I am now on a schedule of working 40 hours in 3 days. I get off Saturday 7 a.m. and don’t have to go back to work till Wednesday 2:30 p.m. But Kimberly wants me to be on a day schedule (and I prefer it too), so after a few hours sleep on Saturday, I have to get up so I can sleep Saturday night. I see Kimberly only a couple of hours Wednesday through Saturday morning, and this week she left for Chicago on Saturday. She won’t be back till Wednesday (when I start my work marathon), and then she leaves on Sunday for another 6 day trip, so we won’t see each other for two weeks.
Whenever she’s getting ready to leave town I think about all the things I can do with her not here… watch CSI as much as I like, leave dirty dishes in the sink, have complete control of the house, watch action movies.
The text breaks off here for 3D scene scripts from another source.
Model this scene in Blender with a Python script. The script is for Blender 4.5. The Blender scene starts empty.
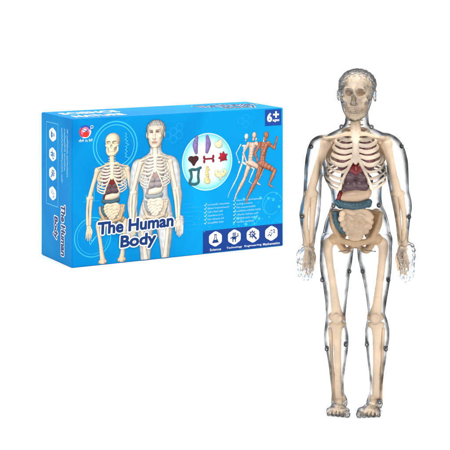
import bpy, math, random
import numpy as np

random.seed(4)
sc = bpy.context.scene
col = sc.collection
CM = 0.01                                   # everything below is written in centimetres

# ------------------------------------------------------------------ camera
FOC, HORIZON, EYE = 1542.5, -44.27, 37.805   # focal length and horizon in photo pixels, eye height in cm
cam_d = bpy.data.cameras.new('camera')
cam = bpy.data.objects.new('camera', cam_d)
col.objects.link(cam)
cam.location = (0, 0, EYE * CM)
cam.rotation_euler = (math.radians(90), 0, 0)
cam_d.sensor_width = 36
cam_d.lens = 36 * FOC / 450
cam_d.shift_y = -(225 - HORIZON) / 450
cam_d.clip_start = 0.01
cam_d.clip_end = 100
sc.camera = cam

# ------------------------------------------------------------------ world, lamps, exposure
world = bpy.data.worlds.new('World')
sc.world = world
world.use_nodes = True
wn = world.node_tree.nodes
wn['Background'].inputs['Color'].default_value = (1, 1, 1, 1)
wn['Background'].inputs['Strength'].default_value = 0.3


def area(name, loc, target, sx, sy, power):
    d = bpy.data.lights.new(name, 'AREA')
    d.shape = 'RECTANGLE'
    d.size, d.size_y, d.energy = sx, sy, power
    o = bpy.data.objects.new(name, d)
    col.objects.link(o)
    o.location = loc
    v = [t - l for t, l in zip(target, loc)]
    from mathutils import Vector
    o.rotation_euler = Vector(v).to_track_quat('-Z', 'Y').to_euler()
    return o


area('overhead_softbox', (0.0, 1.6, 2.3), (0, 1.6, 0), 3.2, 2.8, 104)
area('front_softbox', (-0.9, -0.5, 1.5), (0, 1.5, 0.15), 1.0, 1.0, 22)
area('strip_softbox', (1.15, 0.35, 0.75), (0.12, 1.3, 0.15), 0.22, 1.3, 7)

sc.view_settings.view_transform = 'Standard'
sc.view_settings.look = 'None'
sc.view_settings.exposure = 0
sc.view_settings.gamma = 1
sc.render.engine = 'CYCLES'
sc.cycles.use_denoising = True
sc.cycles.max_bounces = 24
sc.cycles.transmission_bounces = 20
sc.cycles.glossy_bounces = 8
sc.cycles.transparent_max_bounces = 40
sc.cycles.sample_clamp_indirect = 6


# ------------------------------------------------------------------ small helpers
def lin(r, g, b):
    f = lambda c: (c / 255) / 12.92 if c <= 10 else ((c / 255 + .055) / 1.055) ** 2.4
    return np.array((f(r), f(g), f(b)))


def tag(o, label=None, cat=None, group=None, kind=None):
    for k, v in (('label', label), ('category', cat), ('group', group), ('kind', kind)):
        if v:
            o[k] = v
    return o


def empty(name, loc, rz=0):
    o = bpy.data.objects.new(name, None)
    col.objects.link(o)
    o.location = [c * CM for c in loc]
    o.rotation_euler = (0, 0, rz)
    o.empty_display_size = .02
    return o


def mesh_obj(name, V, F, mat, parent=None, smooth=True, colors=None):
    me = bpy.data.meshes.new(name)
    V = np.asarray(V, dtype=np.float64) * CM
    me.from_pydata(V.tolist(), [], [list(f) for f in F] if not isinstance(F, np.ndarray) else F.tolist())
    if colors is not None:
        a = me.color_attributes.new('ink', 'FLOAT_COLOR', 'POINT')
        c4 = np.ones((len(V), 4), dtype=np.float32)
        c4[:, :3] = colors
        a.data.foreach_set('color', c4.ravel())
    me.update()
    if smooth:
        me.polygons.foreach_set('use_smooth', np.ones(len(me.polygons), dtype=bool))
    me.materials.append(mat)
    o = bpy.data.objects.new(name, me)
    col.objects.link(o)
    if parent:
        o.parent = parent
    return o


# ------------------------------------------------------------------ materials
def new_mat(name):
    m = bpy.data.materials.new(name)
    m.use_nodes = True
    return m, m.node_tree.nodes, m.node_tree.links


def plastic(name, rgb, rough=.34, vary=.12, scale=55, bump=.3, sss=0.0):
    m, n, l = new_mat(name)
    p = n['Principled BSDF']
    c = lin(*rgb)
    tc = n.new('ShaderNodeTexCoord')
    no = n.new('ShaderNodeTexNoise')
    no.inputs['Scale'].default_value = scale
    no.inputs['Detail'].default_value = 5
    l.new(tc.outputs['Object'], no.inputs['Vector'])
    r = n.new('ShaderNodeValToRGB')
    r.color_ramp.elements[0].position = .3
    r.color_ramp.elements[1].position = .7
    r.color_ramp.elements[0].color = (*(c * (1 - vary)), 1)
    r.color_ramp.elements[1].color = (*np.minimum(c * (1 + vary * .6), .95), 1)
    l.new(no.outputs['Fac'], r.inputs['Fac'])
    l.new(r.outputs['Color'], p.inputs['Base Color'])
    p.inputs['Roughness'].default_value = rough
    if sss:
        p.inputs['Subsurface Weight'].default_value = sss
        p.inputs['Subsurface Scale'].default_value = .002
    b = n.new('ShaderNodeBump')
    b.inputs['Strength'].default_value = bump
    b.inputs['Distance'].default_value = .0008
    n2 = n.new('ShaderNodeTexNoise')
    n2.inputs['Scale'].default_value = 260
    n2.inputs['Detail'].default_value = 4
    l.new(tc.outputs['Object'], n2.inputs['Vector'])
    l.new(n2.outputs['Fac'], b.inputs['Height'])
    l.new(b.outputs['Normal'], p.inputs['Normal'])
    return m


M_BONE = plastic('bone_plastic', (228, 203, 174), vary=.16)
M_RIB = plastic('pale_bone_plastic', (236, 216, 194), vary=.08)
M_LUNG = plastic('mauve_plastic', (128, 84, 92), vary=.2)
M_LIVER = plastic('liver_plastic', (112, 84, 92), vary=.25, rough=.18)
M_HEART = plastic('dark_red_plastic', (146, 26, 30), vary=.3, rough=.2)
M_STOM = plastic('cream_plastic', (224, 192, 162), vary=.1, rough=.25)
M_COLON = plastic('teal_plastic', (60, 98, 112), vary=.3, rough=.25)
M_GUT = plastic('pale_gut_plastic', (214, 186, 156), vary=.12, rough=.25)
M_PELVIS = plastic('tan_bone_plastic', (204, 170, 132), vary=.14)
M_PEG = plastic('smoky_peg_plastic', (92, 94, 98), vary=.2, rough=.2)


M_PEGTOP = plastic('pale_peg_plastic', (168, 170, 172), vary=.15, rough=.2)


def clear_plastic(name, ior, bscale, bstr, bdist, stops, uneven, rim_tint):
    """solid clear styrene: it refracts, and a dark rim painted by view angle stands in for light lost at slanted walls"""
    m, n, l = new_mat(name)
    p = n['Principled BSDF']
    p.inputs['Transmission Weight'].default_value = 1
    p.inputs['IOR'].default_value = ior
    p.inputs['Roughness'].default_value = .02
    tc = n.new('ShaderNodeTexCoord')
    no = n.new('ShaderNodeTexNoise')
    no.inputs['Scale'].default_value = bscale
    no.inputs['Detail'].default_value = 3
    l.new(tc.outputs['Object'], no.inputs['Vector'])
    b = n.new('ShaderNodeBump')
    b.inputs['Strength'].default_value = bstr
    b.inputs['Distance'].default_value = bdist
    l.new(no.outputs['Fac'], b.inputs['Height'])
    l.new(b.outputs['Normal'], p.inputs['Normal'])
    lw = n.new('ShaderNodeLayerWeight')
    lw.inputs['Blend'].default_value = .5
    n3 = n.new('ShaderNodeTexNoise')          # breaks up the painted dark rim at random
    n3.inputs['Scale'].default_value = 95
    n3.inputs['Detail'].default_value = 4
    l.new(tc.outputs['Object'], n3.inputs['Vector'])
    m1 = n.new('ShaderNodeMapRange')
    m1.inputs['From Min'].default_value = .3
    m1.inputs['From Max'].default_value = .7
    m1.inputs['To Min'].default_value = 1 - uneven
    m1.inputs['To Max'].default_value = 1 + uneven * .6
    l.new(n3.outputs['Fac'], m1.inputs['Value'])
    m2 = n.new('ShaderNodeMath')
    m2.operation = 'MULTIPLY'
    m2.use_clamp = True
    l.new(lw.outputs['Facing'], m2.inputs[0])
    l.new(m1.outputs[0], m2.inputs[1])
    r = n.new('ShaderNodeValToRGB')
    e = r.color_ramp.elements
    e[0].position, e[0].color = .14, (0, 0, 0, 1)
    e[1].position, e[1].color = 1, (stops[-1],) * 3 + (1,)
    for k, v in enumerate(stops[:-1]):
        q = e.new(.4 + k * .2)
        q.color = (v, v, v, 1)
    l.new(m2.outputs[0], r.inputs['Fac'])
    p.inputs['Base Color'].default_value = (.985, .985, .985, 1)
    t = n.new('ShaderNodeBsdfTransparent')
    t.inputs['Color'].default_value = (rim_tint, rim_tint * 1.02, rim_tint * 1.05, 1)  # painted rim colour, imitates the dark refraction along clear edges
    mx = n.new('ShaderNodeMixShader')
    l.new(r.outputs['Color'], mx.inputs['Fac'])
    l.new(p.outputs[0], mx.inputs[1])
    l.new(t.outputs[0], mx.inputs[2])
    l.new(mx.outputs[0], n['Material Output'].inputs['Surface'])
    return m


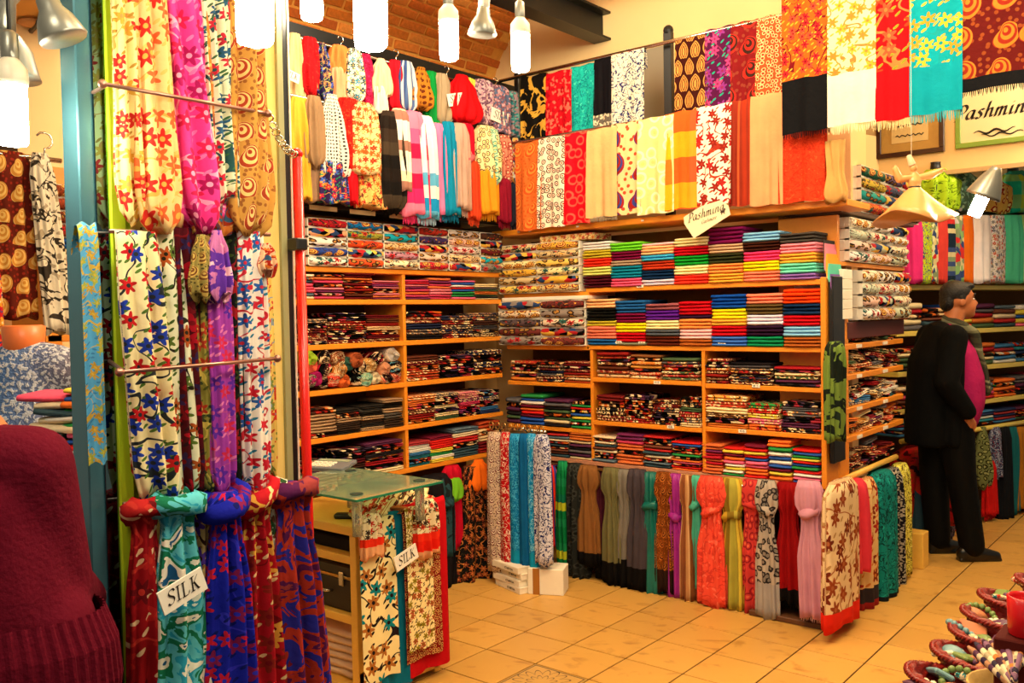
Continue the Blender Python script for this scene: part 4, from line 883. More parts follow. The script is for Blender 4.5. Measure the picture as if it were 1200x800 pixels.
# ================================================================== scarves hanging under the back unit
UB = [(640, 653, 545, 640, P_STRAIGHT, FB('stripes', ['#f06818', '#2848b0', '#f08828', '#e83018'], 60), 'orange and blue scarf hanging beside the corner rack', dict(lean=.03)),
      (652, 669, 540, 672, P_LOOP, FB('bands', ['#0c8048', '#c8d030', '#107858', '#1c9058'], 20), 'green scarf with yellow edge'),
      (664, 690, 543, 676, P_STRAIGHT, FB('leopard', ['#242624', '#3a3c38', '#181a18'], 20), 'charcoal scarf with leaf pattern', BLKF()),
      (678, 703, 545, 660, P_KNOT, FB('plain', ['#84562c']), 'brown knotted scarf with black hem', dict(fr=(.05, FB('plain', ['#0c0a0a'])), band=(.15, FB('plain', ['#0e0c0c'])))),
      (698, 714, 548, 675, P_TAIL, FB('plain', ['#481828']), 'dark plum scarf with black hem', dict(band=(.22, FB('plain', ['#0e0c0c'])), fr=(.05, FB('plain', ['#0c0a0a'])), o=.0)),
      (706, 730, 548, 682, P_KNOT, FB('plain', ['#6c6844']), 'olive knotted scarf with black hem', dict(band=(.2, FB('plain', ['#0e0c0c'])), fr=(.04, FB('plain', ['#0c0a0a'])))),
      (722, 745, 550, 688, P_KNOT, FB('plain', ['#77726a']), 'grey knotted scarf with black hem', dict(band=(.22, FB('plain', ['#0e0c0c'])), fr=(.05, FB('plain', ['#0c0a0a'])))),
      (735, 762, 550, 690, P_KNOT, FB('plain', ['#443c44']), 'dark grey knotted scarf with black hem', dict(band=(.2, FB('plain', ['#0e0c0c'])), fr=(.04, FB('plain', ['#0c0a0a'])))),
      (751, 776, 553, 698, P_KNOT, FB('plain', ['#086860'], rough=.45), 'dark teal knotted scarf', dict(kn=(.28, .26), fr=(.02, FB('plain', ['#086860'])))),
      (768, 790, 553, 692, P_KNOT, FB('paisley', ['#70380c', '#b06828', '#481c0c', '#a05020'], 16), 'brown scarf with orange paisleys', dict(band=(.16, FB('plain', ['#2c1810'])))),
      (782, 802, 555, 700, P_KNOT, FB('plain', ['#98208c'], rough=.5), 'magenta purple knotted scarf', dict(kn=(.34, .25), fr=(.03, FB('plain', ['#a82c80'])))),
      (797, 815, 556, 703, P_KNOT, FB('stripes', ['#885030', '#b88858', '#704020', '#c8a070'], 70), 'tan and brown striped scarf', dict(fr=(.03, FB('plain', ['#d0a058'])))),
      (808, 824, 557, 690, P_KNOT, FB('plain', ['#48a890']), 'mint green scarf', dict(kn=(.25, .28), fr=(.03, FB('plain', ['#48b098'])))),
      (817, 852, 558, 708, P_KNOT, FB('vine', ['#e8503c', '#d03c30', '#f07058'], 14), 'coral knotted scarf with fringe', dict(kn=(.27, .24), fr=(.03, FB('plain', ['#e8503c'])), o=.06, flat=.3)),
      (843, 874, 560, 710, P_KNOT, FB('stripes', ['#b8942c', '#d0b840', '#806820', '#a8a040'], 50), 'yellow olive knotted scarf', dict(kn=(.3, .26), fr=(.03, FB('plain', ['#c8a030'])))),
      (868, 898, 562, 715, P_KNOT, FB('rings', ['#c83c38', '#902028', '#e06848'], 18), 'rose red scarf with ring pattern', dict(kn=(.2, .26), fr=(.04, FB('plain', ['#e04838'])), o=.02)),
      (885, 913, 562, 722, P_KNOT, FB('leopard', ['#b0a498', '#282428', '#807870'], 22), 'grey leopard print scarf with plain grey end', dict(kn=(.22, .26), band=(.27, FB('plain', ['#a09a98'])), o=.07, flat=.3)),
      (908, 942, 565, 705, P_KNOT, FB('plain', ['#900c10']), 'deep red knotted scarf with black end', dict(band=(.1, FB('plain', ['#100c0c'])), fr=(.04, FB('plain', ['#0c0a0a'])), o=.03)),
      (931, 966, 563, 722, P_KNOT, FB('plain', ['#c88ca4']), 'lilac pink knotted scarf', dict(kn=(.22, .3), fr=(.03, FB('plain', ['#d8b0b8'])), o=.10, lean=.03))]
under(PB, [r[:6] + (r[6] + ', under the back unit',) + r[7:] for r in UB], .03, .7, 'scarves hanging under the back unit', 240)
tag(MB().tube([(-.3, .35, .675), (1.47, .35, .675)], .01, 8).obj('hanging_rail', CHROME, smooth=True), 'low rail under the back unit carrying the knotted scarves', 'rail')
# pile of folded dark scarves showing under the end of the unit
bay('folded_scarf', 'scarf', PB, 948, 976, 660, .03, .60, [(1, 'dark', 20, 1)], 'floor pile by the lilac scarf', [PAT[0], PAT[3], SOL], 'floor pile under the back unit', lobes=1, out=-.01, mess=1)
tag(MB().box((1.1, .3, .0), (1.50, .7, .028), .004).obj('base_board', plain('dark_base', '#5c3418', .6)), 'dark low wooden base under the right end of the back unit', 'base')

# ================================================================== SIDE UNIT facing the aisle (plane PS)
us = empty('shelf_unit', PS.P(0, 0, 0), PS.rot()); tag(us, 'narrow wooden shelf unit facing the aisle, beside the leaning man', 'shelf unit')
sN, sF = .57, 1.68
for z, x1 in ((1.425, 1.66), (1.262, 1.66), (1.085, 1.66), (.93, 1.66)):
    MB().box((sN, 0, -.03), (x1, .3, 0), .003).obj('shelf', WOOD, us, (0, 0, z))
MB().box((sN, -.01, -.02), (1.86, .3, 0), .003).obj('shelf', plain('dark_shelf', '#50301c', .5), us, (0, 0, 2.135))
MB().box((sN, 0, -.02), (1.70, .3, 0), .003).obj('shelf', WOOD, us, (0, 0, 1.86))
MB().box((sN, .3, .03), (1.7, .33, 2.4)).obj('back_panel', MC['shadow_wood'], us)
MB().box((sN - .03, .0, .70), (sN, .32, 2.10), .003).obj('side_panel', WOOD, us)
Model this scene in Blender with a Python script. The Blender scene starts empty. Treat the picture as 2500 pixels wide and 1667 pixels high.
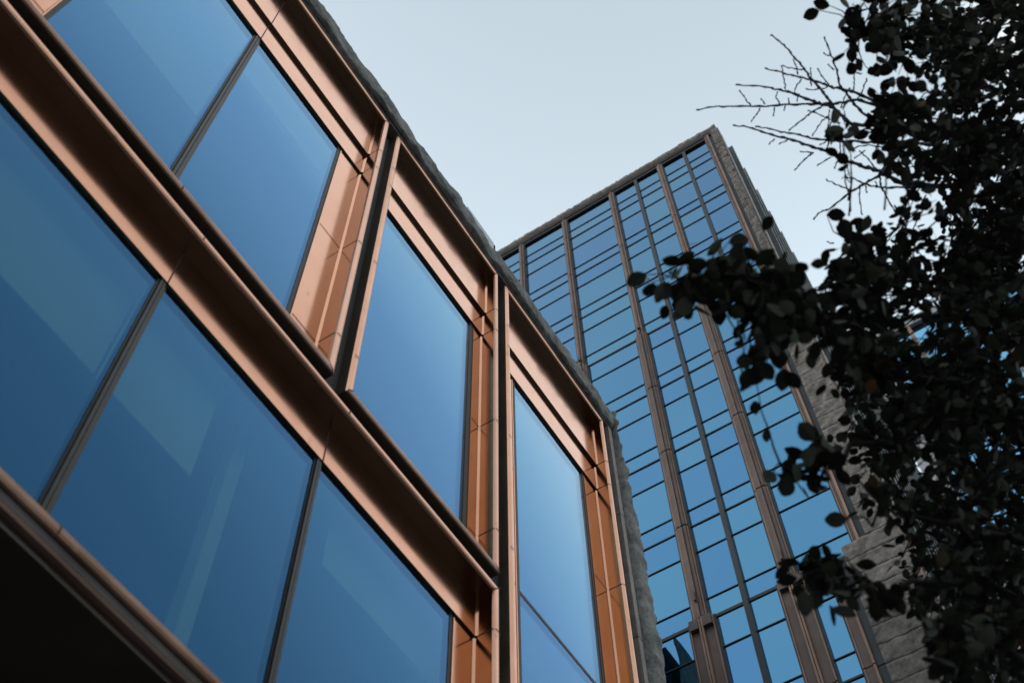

Then she leaves, and I can’t enjoy anything because I miss her so much! This isn’t fair!
She’s on a L’Arche national spirituality commission (her trip to Chicago) and she’s coordinating a retreat for new L’Arche members in Maryland the following week. I am at the bottom of the hierarchy ladder, but she has a leadership position and makes better money. For some reason that doesn’t bother me, not even when she was directly over me (which she no longer is). I respect her for her insight, experience, and ability in this field. I don’t see myself working here long term, but it works for me during this time of reorientation in my life–especially regarding marriage and spiritual/emotional health. But I feel a very significant lack of good friends in the area (especially when Kimberly is gone).
I need friends who have my perspective on spiritual/emotional growth to encourage me and stimulate me. I can’t imagine being able to grow as I have if it weren’t for Berly, but we both feel we need others with whom to bond on this journey. Of course some folks may have our perspective without being a match in personality. Maybe E-harmony needs to come up with a match-making service for friends!